The Population Control Agenda as It Unfolded for Planned Parenthood

As stated on the home page, the purpose of this site is not to nail down precisely what Planned Parenthood decided to do, but rather to lay out the options they were considering.  Even this modest purpose is fought by Planned Parenthood defenders, who would like us to believe that the organization is thoroughly committed to a woman’s health and autonomy.  Planned Parenthood’s posture in the 1960s and 1970s, epitomized by the Jaffe Memo, makes it clear that they were ready to dispense with such considerations if they deemed it necessary.

And yet, it must be understood that Planned Parenthood is a private organization, based primarily in the United States and England (especially in its early days), and not powerful enough to merely wave its wand and get what it wants.  In the late 1960s and early 1970s, they were not entirely sure what they wanted, and not entirely sure that a particular measure would give them what they wanted.  So, for example, in Jaffe’s memorandum to Berelson, he points out to Berelson that many people assume that government welfare encourages over-population, but that assumption had not yet been tested.  Jaffe then tells Berelson that the opposite may be true:  welfare might have the effect of diminishing a population.

This is one reason why this site is not dedicated to laying out precisely what Planned Parenthood decided.  “What” it decided didn’t firm up until the late 1970s and early 1980s (at which point, Frederick Jaffe was dead).

Researchers who want to put Planned Parenthood’s decision making process in context would do well to factor in other things that were going on, such as at the United Nations.  (Where Planned Parenthood and the Population Council was very active!)

This is a good example of Planned Parenthood’s limitations:  At the 1974 population conference in Bucharest, proponents of more stringent population control measures were countered by a variety of third world nations who had a deep suspicion that when such advocates thought about population control, they were thinking about the populations of the third world nations, rather than their own.

Below are a variety of links and sources that will help the reader begin to understand the scope of the issue.

Quotes:

For several years, we have heard warnings about the population crisis.

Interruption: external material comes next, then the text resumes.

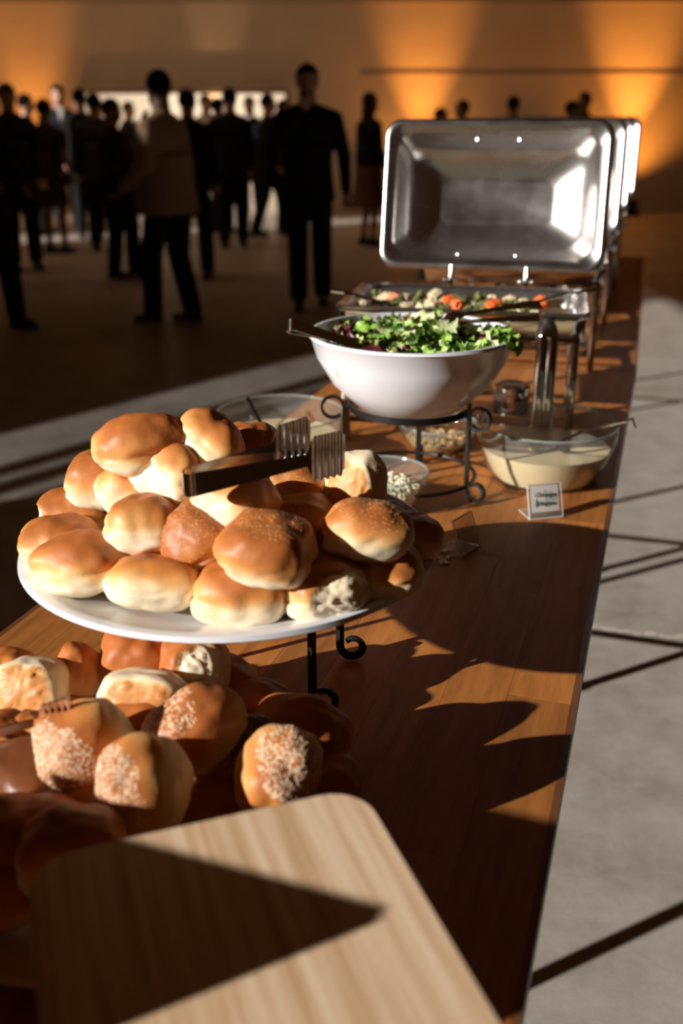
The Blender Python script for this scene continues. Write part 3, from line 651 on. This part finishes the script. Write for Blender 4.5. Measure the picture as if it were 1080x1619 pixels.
# ------------------------------------------------------------------ card holders
def holder(label, px, py, rz, card, back=.05, wd=.062, ht=.062):
    p = at(px, py, TH); e = empty('card_holder', (p.x, p.y, TH), rz); tag(e, label, 'sign', 'clear acrylic card holders')
    tl = R(20); v = Vector((0, sin(tl), cos(tl))); t = .0022; Rt = Matrix.Rotation(-tl, 3, 'X')
    MB().box((0, back / 2, .0012), (wd, back, t), bev=.0006).build('foot_panel', M['acrylic'], e)
    c = v * ht / 2 + Vector((0, 0, .0025)); MB().box(c, (wd, t, ht), Rt, bev=.0006).build('front_panel', M['acrylic'], e)
    c2 = c + Vector((0, .0045, 0)); MB().box(c2, (wd, .0015, ht), Rt).build('rear_panel', M['acrylic'], e)
    eg = MB(); x = wd / 2
    for s in (-1, 1): eg.tube([(s * x, 0, .002), Vector((s * x, 0, .002)) + v * ht], .0011, 6); eg.tube([(s * x, 0, .0015), (s * x, back, .0015)], .0009, 6)
    eg.tube([(-x, 0, .0015), (x, 0, .0015)], .0013, 6); eg.tube([Vector((-x, 0, .002)) + v * ht, Vector((x, 0, .002)) + v * ht], .0012, 6); eg.tube([(-x, back, .0015), (x, back, .0015)], .0009, 6)
    eg.build('painted_edge_gleam', M['acrylic_edge_gleam'], e)
    if card:
        cc = c + Vector((0, .0022, .003)); MB().box(cc, (wd - .012, .0006, ht - .014), Rt).build('card', M['paper'], e)
        def on(u, w_, o=.0018): return cc + Vector((u, 0, 0)) + v * w_ + Vector((0, -1, 0)) * cos(tl) * .0006 * o / .0018 + Vector((0, 0, .0001))
        def blob(name, cu, cw, ru, rw, m_, sd, off_):
            n = 28; pts = []
            for k in range(n):
                a = 2 * pi * k / n; rr = 1 + .22 * sin(3 * a + sd) + .12 * sin(5 * a + 2 * sd); pts.append(on(cu + ru * rr * cos(a), cw + rw * rr * sin(a), off_))
            mb = MB(); mb.add([on(cu, cw, off_)] + pts, [(0, 1 + k, 1 + (k + 1) % n) for k in range(n)]); mb.build(name, m_, e, smooth=False)
        blob('watercolour_wash', .009, .001, .0125, .015, M['wash'], 1, .0014); blob('watercolour_leaf', -.016, -.008, .0035, .007, M['wash2'], 3, .0016)
        for txt, w_, u_ in (('Champagne', .0075, .001), ('Vinaigrette', -.0085, .002)):
            cu = D.curves.new('lettering', 'FONT'); cu.body = txt; cu.size = .0108; cu.shear = .5; cu.align_x = 'CENTER'; cu.align_y = 'CENTER'; cu.extrude = .00005; cu.space_character = .84; cu.offset = .00012
            to = D.objects.new('lettering', cu); COL.objects.link(to); dg = bpy.context.evaluated_depsgraph_get()
            me = D.meshes.new_from_object(to.evaluated_get(dg)); D.objects.remove(to); me.materials.clear(); me.materials.append(M['ink'])
            to = D.objects.new('lettering', me); COL.objects.link(to); to.parent = e; to.location = on(u_, w_, .004); to.rotation_euler = (pi / 2 - tl, .05, 0)
    return e
holder('acrylic card holder with a handwritten Champagne Vinaigrette card before the right bowl', 864, 820, R(14), True, wd=.066, ht=.062)
holder('empty clear acrylic card holder standing askew left of the vinaigrette card', 745, 873, R(52), False, wd=.060, ht=.062)

# ------------------------------------------------------------------ chafing dishes
def rrect(hw, hh, r, n=6):
    pts = []
    for (cx, cy, a0) in ((hw - r, hh - r, 0), (-hw + r, hh - r, pi / 2), (-hw + r, -hh + r, pi), (hw - r, -hh + r, 1.5 * pi)):
        for i in range(n + 1): a = a0 + i * pi / 2 / n; pts.append((cx + r * cos(a), cy + r * sin(a)))
    return pts
def loft(rings, xf, capend=True):
    mb = MB(); vs = []; n = None
    for (hw, hh, r, dep) in rings:
        pts = rrect(hw, hh, r); n = len(pts); vs += [xf(u, v_, dep) for u, v_ in pts]
    fs = [(i * n + k, i * n + (k + 1) % n, (i + 1) * n + (k + 1) % n, (i + 1) * n + k) for i in range(len(rings) - 1) for k in range(n)]
    if capend: fs.append(tuple((len(rings) - 1) * n + k for k in range(n)))
    return mb.add(vs, fs)
def thick(rings, t):
    """open shell with real thickness: inner rings then outer rings back"""
    return rings + [(hw + t, hh + t, r + t, d + (t if i == len(rings) - 1 else 0) * 1.0) for i, (hw, hh, r, d) in list(enumerate(rings))[::-1]]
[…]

Indeed, so concerned are we that there now are voices in the land calling for “compulsory sterilization” and “compulsory birth control,” for the withholding of public support for illegitimate children in excess of a certain number, for conditioning welfare monies or parole or whatever on coerced sterilization, and so on. Yet little is done to make sterilization easily available on a voluntary basis, particularly to the poor and underprivileged.

[…]

So why do the abortion laws stay on the books? One reason is the apparent inability or unwillingness of those who advocate population limitation to see the connection. (This does not apply to Planned Parenthood-World Population, which in November, 1968, passed resolutions calling for repeal of the abortion laws in support of its declared policy of voluntary parenthood.) [Emphasis added; Planned Parenthood-World Population was Frederick Jaffe’s division!]

[…]

It would seem that abortion-law reform–and better, repeal–is an idea whose time has come. It is more than time that it be supported by all those who want to slow down our population growth rate without resorting to coercion or compulsion. As Secretary-General U Thant and many of the UN agencies have repeatedly said, “The opportunity to decide the number and spacing of children is a basic human right.” Until such time as we have a perfect contraceptive universally available and invariably used, voluntary abortion should be infinitely preferred to compulsory sterilization or compulsory birth control, and that may well be the choice.